Saturday, March 12, 2011

'Around The World In Eighty Days'

I read Around the World in Eighty Days and I just want them to hop on an airplane and just shoot over to England and win the bet.

It's frustrating as a modern traveller to see Phileas Fogg and his crew be beholden to the rail system and boat schedules. These are problems that we now nothing about. Even our primitive forms of travel are better and a lot more reliable than the state-of-the-art accomodations of the latter part of the 19th century.

Going around the world in 80 days seems so elementary and easy. Even of you considered boats and trains. Seems like there was a bunch of sitting around. Even as they were moving, it was sitting -- on trains and boats. Yes, there's movement. However, there's an amount of idleness to sitting and waiting for a boat to cross an ocean.

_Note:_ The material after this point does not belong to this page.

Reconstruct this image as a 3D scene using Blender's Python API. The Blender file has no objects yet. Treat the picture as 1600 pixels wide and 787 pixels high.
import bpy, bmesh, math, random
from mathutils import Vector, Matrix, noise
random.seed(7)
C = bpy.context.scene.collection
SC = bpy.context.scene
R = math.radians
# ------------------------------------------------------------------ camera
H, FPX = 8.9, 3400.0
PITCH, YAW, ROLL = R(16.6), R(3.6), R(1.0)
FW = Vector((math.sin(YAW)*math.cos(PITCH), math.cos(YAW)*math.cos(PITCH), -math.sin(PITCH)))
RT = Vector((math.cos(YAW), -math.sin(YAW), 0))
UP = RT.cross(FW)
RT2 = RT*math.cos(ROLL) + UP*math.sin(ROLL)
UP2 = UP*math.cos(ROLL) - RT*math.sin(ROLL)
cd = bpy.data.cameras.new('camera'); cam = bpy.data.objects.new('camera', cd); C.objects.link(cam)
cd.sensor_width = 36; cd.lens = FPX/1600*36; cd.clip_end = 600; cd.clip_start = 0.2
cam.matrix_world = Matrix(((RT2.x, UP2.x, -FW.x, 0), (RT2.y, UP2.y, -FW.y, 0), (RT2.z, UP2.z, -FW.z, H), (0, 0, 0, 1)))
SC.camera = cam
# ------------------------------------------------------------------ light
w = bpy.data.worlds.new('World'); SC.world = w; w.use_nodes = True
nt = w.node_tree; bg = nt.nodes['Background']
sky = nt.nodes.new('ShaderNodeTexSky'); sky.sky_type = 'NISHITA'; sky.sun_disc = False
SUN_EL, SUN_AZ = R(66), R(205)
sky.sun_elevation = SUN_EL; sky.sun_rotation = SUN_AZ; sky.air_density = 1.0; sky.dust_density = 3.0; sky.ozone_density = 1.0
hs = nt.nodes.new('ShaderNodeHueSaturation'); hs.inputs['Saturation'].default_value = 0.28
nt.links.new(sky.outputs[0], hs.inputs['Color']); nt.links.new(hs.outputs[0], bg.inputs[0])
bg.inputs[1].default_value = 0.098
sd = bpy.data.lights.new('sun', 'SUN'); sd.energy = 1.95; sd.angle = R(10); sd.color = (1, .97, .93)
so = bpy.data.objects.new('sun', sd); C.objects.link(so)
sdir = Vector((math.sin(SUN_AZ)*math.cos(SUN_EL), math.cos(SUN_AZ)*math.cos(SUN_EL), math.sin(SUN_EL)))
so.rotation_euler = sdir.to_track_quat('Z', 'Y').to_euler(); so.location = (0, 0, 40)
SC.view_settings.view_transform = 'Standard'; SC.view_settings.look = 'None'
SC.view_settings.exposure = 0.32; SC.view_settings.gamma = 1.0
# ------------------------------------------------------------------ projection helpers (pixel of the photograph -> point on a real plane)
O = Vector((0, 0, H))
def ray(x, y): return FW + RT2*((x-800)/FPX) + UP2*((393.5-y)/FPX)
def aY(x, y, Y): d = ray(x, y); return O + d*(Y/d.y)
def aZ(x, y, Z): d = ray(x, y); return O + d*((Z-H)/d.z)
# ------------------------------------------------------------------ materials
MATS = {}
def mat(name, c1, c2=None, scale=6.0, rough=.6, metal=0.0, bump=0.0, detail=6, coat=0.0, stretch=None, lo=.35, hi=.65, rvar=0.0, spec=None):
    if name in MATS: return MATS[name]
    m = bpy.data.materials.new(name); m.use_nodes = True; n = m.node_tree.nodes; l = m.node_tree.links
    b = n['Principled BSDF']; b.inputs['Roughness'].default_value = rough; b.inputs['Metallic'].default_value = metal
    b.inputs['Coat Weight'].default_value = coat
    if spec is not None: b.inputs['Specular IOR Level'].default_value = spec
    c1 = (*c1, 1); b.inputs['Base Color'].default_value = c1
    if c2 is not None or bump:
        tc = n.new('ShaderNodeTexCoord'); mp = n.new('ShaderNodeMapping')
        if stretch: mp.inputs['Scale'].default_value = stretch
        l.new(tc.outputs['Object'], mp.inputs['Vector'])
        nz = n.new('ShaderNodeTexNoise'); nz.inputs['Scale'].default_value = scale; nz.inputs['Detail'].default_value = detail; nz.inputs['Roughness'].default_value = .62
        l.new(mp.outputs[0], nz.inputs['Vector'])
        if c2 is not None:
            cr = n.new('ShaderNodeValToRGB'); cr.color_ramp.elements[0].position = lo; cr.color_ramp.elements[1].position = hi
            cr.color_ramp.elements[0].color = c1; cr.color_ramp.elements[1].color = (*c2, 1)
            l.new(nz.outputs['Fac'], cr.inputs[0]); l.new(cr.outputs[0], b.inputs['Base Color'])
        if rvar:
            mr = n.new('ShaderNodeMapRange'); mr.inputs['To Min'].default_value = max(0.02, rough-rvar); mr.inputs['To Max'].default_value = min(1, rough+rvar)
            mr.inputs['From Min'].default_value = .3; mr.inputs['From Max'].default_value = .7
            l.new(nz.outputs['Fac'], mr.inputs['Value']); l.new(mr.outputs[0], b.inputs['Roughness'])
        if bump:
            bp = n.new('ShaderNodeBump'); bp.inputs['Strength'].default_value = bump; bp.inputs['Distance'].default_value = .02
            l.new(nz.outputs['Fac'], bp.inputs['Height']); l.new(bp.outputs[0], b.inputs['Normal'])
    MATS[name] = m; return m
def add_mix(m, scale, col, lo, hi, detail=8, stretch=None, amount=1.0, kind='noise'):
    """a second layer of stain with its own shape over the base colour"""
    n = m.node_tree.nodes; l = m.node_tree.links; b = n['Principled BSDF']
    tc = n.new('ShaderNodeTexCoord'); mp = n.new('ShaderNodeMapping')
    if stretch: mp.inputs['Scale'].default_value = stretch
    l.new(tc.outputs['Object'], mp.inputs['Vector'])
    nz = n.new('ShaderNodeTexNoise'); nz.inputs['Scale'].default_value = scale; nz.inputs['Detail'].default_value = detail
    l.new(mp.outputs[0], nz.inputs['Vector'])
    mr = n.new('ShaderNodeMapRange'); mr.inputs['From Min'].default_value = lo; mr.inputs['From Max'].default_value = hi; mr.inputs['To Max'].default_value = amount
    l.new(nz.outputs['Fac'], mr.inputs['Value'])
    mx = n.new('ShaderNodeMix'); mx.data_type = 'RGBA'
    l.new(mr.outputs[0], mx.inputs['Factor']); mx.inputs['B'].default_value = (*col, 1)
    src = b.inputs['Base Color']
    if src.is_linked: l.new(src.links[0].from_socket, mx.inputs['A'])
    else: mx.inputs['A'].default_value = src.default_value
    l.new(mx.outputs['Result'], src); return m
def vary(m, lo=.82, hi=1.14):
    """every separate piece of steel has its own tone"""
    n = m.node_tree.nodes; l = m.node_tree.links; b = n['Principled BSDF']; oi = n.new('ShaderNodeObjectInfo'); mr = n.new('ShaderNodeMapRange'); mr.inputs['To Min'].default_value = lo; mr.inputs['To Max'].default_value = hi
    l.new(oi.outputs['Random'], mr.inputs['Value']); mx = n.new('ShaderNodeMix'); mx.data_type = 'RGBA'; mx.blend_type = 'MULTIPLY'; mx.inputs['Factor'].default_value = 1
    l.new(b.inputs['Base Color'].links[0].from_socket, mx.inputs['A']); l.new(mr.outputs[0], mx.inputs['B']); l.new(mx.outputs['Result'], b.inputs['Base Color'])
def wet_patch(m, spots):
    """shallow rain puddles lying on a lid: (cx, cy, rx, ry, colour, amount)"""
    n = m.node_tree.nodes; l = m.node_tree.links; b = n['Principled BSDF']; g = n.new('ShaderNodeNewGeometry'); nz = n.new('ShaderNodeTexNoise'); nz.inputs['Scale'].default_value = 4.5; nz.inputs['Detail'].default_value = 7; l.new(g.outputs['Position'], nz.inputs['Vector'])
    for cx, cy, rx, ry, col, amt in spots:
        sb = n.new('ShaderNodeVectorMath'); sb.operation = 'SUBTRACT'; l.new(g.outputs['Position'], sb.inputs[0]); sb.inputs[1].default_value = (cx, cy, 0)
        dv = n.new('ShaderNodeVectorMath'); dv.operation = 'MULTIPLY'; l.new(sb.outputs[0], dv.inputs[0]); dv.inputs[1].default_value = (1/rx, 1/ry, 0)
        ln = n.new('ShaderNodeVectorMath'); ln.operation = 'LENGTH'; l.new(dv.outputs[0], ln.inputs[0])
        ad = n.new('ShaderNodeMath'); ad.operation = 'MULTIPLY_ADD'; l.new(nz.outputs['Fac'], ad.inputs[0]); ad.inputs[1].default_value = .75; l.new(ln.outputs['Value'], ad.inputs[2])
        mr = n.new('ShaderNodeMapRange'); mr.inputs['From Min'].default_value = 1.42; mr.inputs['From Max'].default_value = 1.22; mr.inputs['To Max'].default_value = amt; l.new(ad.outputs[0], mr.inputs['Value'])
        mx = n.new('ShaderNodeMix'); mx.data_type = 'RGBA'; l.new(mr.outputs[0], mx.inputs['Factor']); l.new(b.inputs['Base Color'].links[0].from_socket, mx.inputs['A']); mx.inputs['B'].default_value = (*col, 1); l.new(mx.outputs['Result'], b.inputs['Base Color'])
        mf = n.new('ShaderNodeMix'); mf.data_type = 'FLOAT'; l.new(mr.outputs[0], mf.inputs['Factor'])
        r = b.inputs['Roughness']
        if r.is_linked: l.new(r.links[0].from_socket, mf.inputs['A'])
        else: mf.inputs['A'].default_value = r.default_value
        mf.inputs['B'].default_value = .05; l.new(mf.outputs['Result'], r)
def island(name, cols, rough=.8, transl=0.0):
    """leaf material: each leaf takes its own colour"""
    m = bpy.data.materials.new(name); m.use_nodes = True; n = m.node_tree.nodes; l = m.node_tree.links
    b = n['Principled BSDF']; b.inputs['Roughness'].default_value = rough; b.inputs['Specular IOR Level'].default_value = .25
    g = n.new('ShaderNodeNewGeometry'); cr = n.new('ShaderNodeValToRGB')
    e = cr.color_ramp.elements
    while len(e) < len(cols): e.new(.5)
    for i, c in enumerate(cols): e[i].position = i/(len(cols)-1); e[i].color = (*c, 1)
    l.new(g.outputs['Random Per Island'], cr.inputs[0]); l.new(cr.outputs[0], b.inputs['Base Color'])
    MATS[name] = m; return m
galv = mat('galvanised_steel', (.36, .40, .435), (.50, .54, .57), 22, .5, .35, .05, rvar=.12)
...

Around the World in Eighty Days also chronicles a high point in the development of modern travel. Within one year, the transcontinental railroad in the United States and Suez Canal were opened. In addition, the railroads across India were connected.

The technology to travel was inconsequential. The steam engine and boat had already been put into wide use. However, without the foresight to provide the means to get across these countries was a gigantic step in flattening the world, if I can borrow Thomas Friedman's phrase. Of all the transports, the wind-propelled sled across the American plains was probably the most vital.

I was a bit disappointed in the ending. For Fogg to win the bet based on a coincidence (him asking Passepartout to fetch a priest for his marriage and learning it was Sunday) seems a bit cheap. All the while, Fogg meticulously and strategically circumnavigated the world in 80 days and the only reason he won was due to coincidence. Not even luck.